Earlier in March 2013, the three leaders signed a Memorandum of Understanding on the construction of the joint Turkmenistan-Afghanistan-Tajikistan railway project. The first phase of the railway line, Atamyrat-Imamnazar in Turkmenistan to Andhoi-Akina in Afghanistan, was initially a standalone project. From Andhoi-Akina the railroad is planned to extend further to Mazar-e-Sharif and then to Khulm, also in Afghanistan.
Tajikistan joined the project later. The construction of the railway line from Khulm, Afghanistan to the Tajik border is still under discussion, with at least four different schemes on the table. Officially, Afghanistan wants to extend the railroad line to the city of Kunduz in the north of the country and then continue it to the Afghan-Tajik border. Yet, Tajikistan advocates a direct route from Khulm to the Tajik-Afghan border, which would be 60 kilometers shorter.
There are multiple benefits to the grandiose Turkmenistan-Afghanistan-Tajikistan railway project. The project is of regional importance. Economically, it will increase investments and the trade turnover among countries in the region. The project will also open bigger markets for domestic products and increase both exports and import levels since it will connect Central Asian countries, via Afghanistan, to South Asian markets, like Pakistan and India. The project will also create many much-needed jobs and significantly improve infrastructure.
The long-term implication is the renewed importance of Afghanistan as a transit country. Greater economic integration may contribute to regional security in this way. At the same time, the lingering doubts regarding the construction and implementation of the Turkmen-Afghan-Tajik railway is the Afghan political situation, the risk of renewed war, drug trafficking and the spread of religious movements. This said, the new railway would end Afghanistan’s transportation isolation.
The project would also diversify the transport routes of landlocked Tajikistan and Afghanistan. Tajikistan would benefit tremendously by overcoming its current transportation deadlock and its dependency on Uzbek railroads for transit. Uzbekistan has been blocking the once common Soviet-era railway and uses this transit dependency as leverage for political pressure on Tajikistan. Relations between the two countries have been strained for an extended period of time. The new railway route will bypass Uzbekistan’s Surhondarya region and connect Tajikistan directly to Turkmenistan.
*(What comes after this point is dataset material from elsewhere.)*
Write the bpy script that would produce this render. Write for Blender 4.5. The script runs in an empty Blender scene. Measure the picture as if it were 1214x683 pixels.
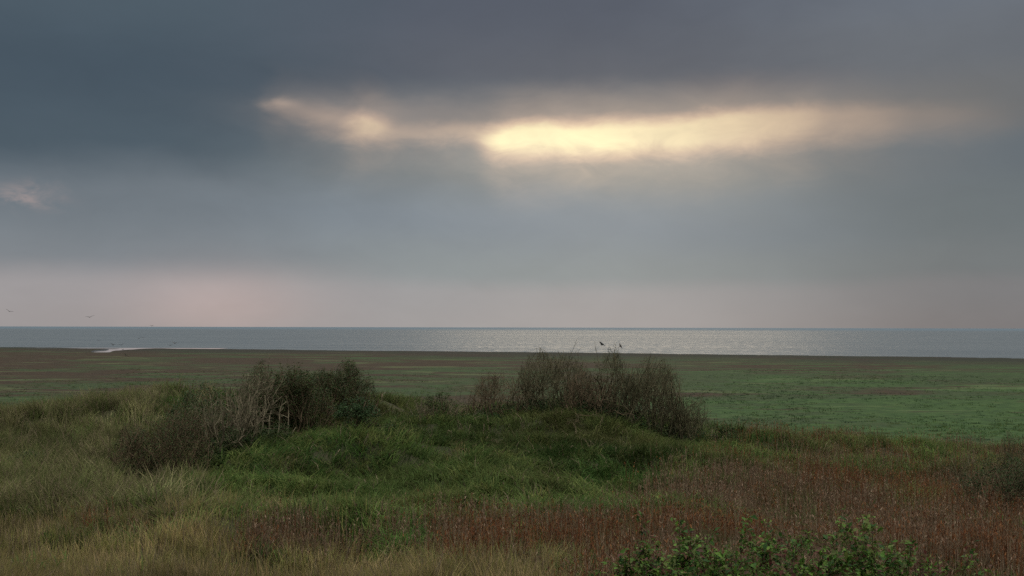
import bpy, math
import numpy as np
from mathutils import Vector, Matrix

R = math.radians
scene = bpy.context.scene
COL = scene.collection

# ------------------------------------------------------------------ camera
F = 1302.0                      # focal length in photograph pixels (1214 wide)
CAM = np.array([0.0, 0.0, 9.0])
PITCH = math.atan(46.5 / F)
cam_d = bpy.data.cameras.new("camera")
cam = bpy.data.objects.new("camera", cam_d); COL.objects.link(cam)
cam.location = CAM
cam.rotation_euler = (Matrix.Rotation(R(90) + PITCH, 3, 'X') @ Matrix.Rotation(R(0.12), 3, 'Z')).to_euler()
cam_d.sensor_width = 36.0
cam_d.lens = 36.0 * F / 1214.0
cam_d.clip_start = 0.1
cam_d.clip_end = 200000.0
scene.camera = cam

SUN_AZ, SUN_EL = 5.8, 10.3      # degrees; azimuth from +Y towards +X


def lin(r, g, b):
    def f(c):
        c /= 255.0
        return c / 12.92 if c <= 0.04045 else ((c + 0.055) / 1.055) ** 2.4
    return (f(r), f(g), f(b), 1.0)


# ------------------------------------------------------------------ node helper
class NT:
    def __init__(self, tree):
        self.t = tree
        tree.nodes.clear()

    def n(self, typ, **kw):
        nd = self.t.nodes.new(typ)
        for k, v in kw.items():
            setattr(nd, k, v)
        return nd

    def put(self, sock, v):
        if v is None:
            return
        if isinstance(v, bpy.types.NodeSocket):
            self.t.links.new(v, sock)
        else:
            sock.default_value = v

    def m(self, op, a, b=None, c=None, clamp=False):
        nd = self.n('ShaderNodeMath', operation=op, use_clamp=clamp)
        for i, v in enumerate((a, b, c)):
            self.put(nd.inputs[i], v)
        return nd.outputs[0]

    def vm(self, op, a, b=None):
        nd = self.n('ShaderNodeVectorMath', operation=op)
        self.put(nd.inputs[0], a)
        self.put(nd.inputs[1], b)
        return nd.outputs[0]

    def noise(self, vec, scale, detail=4.0, rough=0.55, dist=0.0):
        nd = self.n('ShaderNodeTexNoise')
        self.put(nd.inputs['Vector'], vec)
        nd.inputs['Scale'].default_value = scale
        nd.inputs['Detail'].default_value = detail
        nd.inputs['Roughness'].default_value = rough
        nd.inputs['Distortion'].default_value = dist
        return nd.outputs['Fac'], nd.outputs['Color']

    def ramp(self, fac, stops, interp='LINEAR'):
        nd = self.n('ShaderNodeValToRGB')
        nd.color_ramp.interpolation = interp
        els = nd.color_ramp.elements
        while len(els) < len(stops):
            els.new(0.5)
        for e, (p, c) in zip(els, stops):
            e.position = p
            e.color = c if len(c) == 4 else (*c, 1)
        self.put(nd.inputs['Fac'], fac)
        return nd.outputs['Color']

    def mix(self, fac, a, b, blend='MIX'):
        nd = self.n('ShaderNodeMix', data_type='RGBA', blend_type=blend)
        nd.clamp_factor = True
        self.put(nd.inputs['Factor'], fac)
        self.put(nd.inputs['A'] if False else nd.inputs[6], a)
        self.put(nd.inputs[7], b)
        return nd.outputs[2]

    def smooth(self, v, a, b):
        nd = self.n('ShaderNodeMapRange', interpolation_type='SMOOTHSTEP')
        self.put(nd.inputs['Value'], v)
        nd.inputs['From Min'].default_value = a
        nd.inputs['From Max'].default_value = b
        return nd.outputs['Result']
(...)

Finally, it will allow Tajikistan to import oil products and other important goods without the obstacles imposed by Uzbekistan.
Ironically, Uzbekistan, Afghanistan’s largest Central Asian trading partner, recently constructed the middle of the railway project, the Afghan segment connecting Hayraton (the Afghan town opposite Termez, Uzbekistan, across the Amu Darya river) to Mazar-i-Sharif and further to Akina. Hayraton-Mazar-i-Sharif was completed in 2011. Uzbekistan announced that it is considering building an extension of the existing line to the new Turkmenistan-Afghanistan-Tajikistan route. This again demonstrates the interconnection between Central Asian countries, despite their poor bilateral relations as in the case of Tajikistan and Uzbekistan. The new railway project demonstrates awareness on part of these actors that they need each other to fruitfully coexist and develop on a faster pace.
The estimated cost of the planned 400 kilometer railway project is US$ 1.5-2 billion. Gas-rich Turkmenistan is financially secure and is the driving force behind the project. Turkmenistan plans to finance the construction of the segment in its territory independently, though it will seek external funding for other infrastructure. Depending on the availability of funds, Turkmenistan also offered to build a 35 kilometer rail from the Turkmen-Afghan border to the Afghan town of Andhoi. Tajikistan and Afghanistan will in turn have to seek additional funding in order to realize the ambitious project. The obvious funding sources are the Asian Development Bank, the Islamic Development Bank, and Japan. But the countries could also request funding from China, which would benefit from the railway’s new access to mining resources in Afghanistan and a shorter route to Central Asian markets.